Military carrier pigeon message turns up 110 years after it was sent

Carrier pigeon message
The message was found in a small aluminum capsule in a field in northeastern France.
Sebastien Bozon/AFP/Getty Images

A message lost by a carrier pigeon has been found some 110 years after it was sent.

Found in a field in mid-September by a couple out hiking in Ingersheim, northeastern France, the message was sent from one German military officer to another in 1910, when the area was still part of Germany, according to Dominique Jardy, curator of the nearby Linge Memorial museum.

Jardy told CNN the message was folded up inside a small aluminum capsule and the script is difficult to decipher.

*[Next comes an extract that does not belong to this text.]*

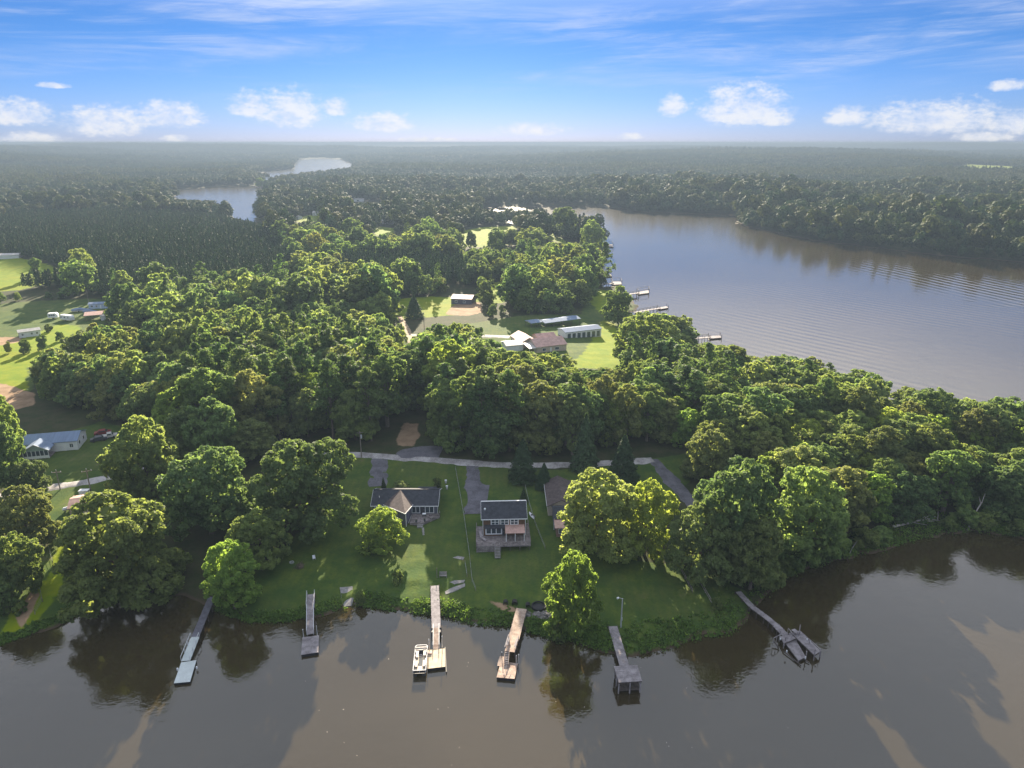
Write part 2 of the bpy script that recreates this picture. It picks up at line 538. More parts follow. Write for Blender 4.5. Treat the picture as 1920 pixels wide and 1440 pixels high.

A German friend, whom Jardy asked to translate the message, said the officer, who was based in the town of Colmar, is recounting German military exercises in the area.

“Platoon Potthof receives fire as they reach the western border of the parade ground, platoon Potthof takes up fire and retreats after a while,” the message reads, according to the AFP news agency. “In Fechtwald half a platoon was disabled. Platoon Potthof retreats with heavy losses.”

These losses are an estimate based on the war games rather than actual deaths, said Jardy, explaining that this is common practice during military exercises.

Difficulty in reading the script means there is some debate about whether the message was sent in 1910 or 1916. However, Jardy is convinced it is the former because he is not aware of any military maneuvers around Colmar in 1916, and the note uses terms specific to military exercises rather than warfare.

Artifacts like the message are almost never found today, Jardy said.

“It’s really very, very, very rare,” he said. “It’s really exceptional.”

The message will now go on display at the Linge Memorial museum, which tells the story of a battle between French and German forces in 1915.

France ceded Ingersheim and the surrounding area to Germany in 1871 after the Franco-German war, but the territory changed hands again in 1918 with the Allied victory in World War I.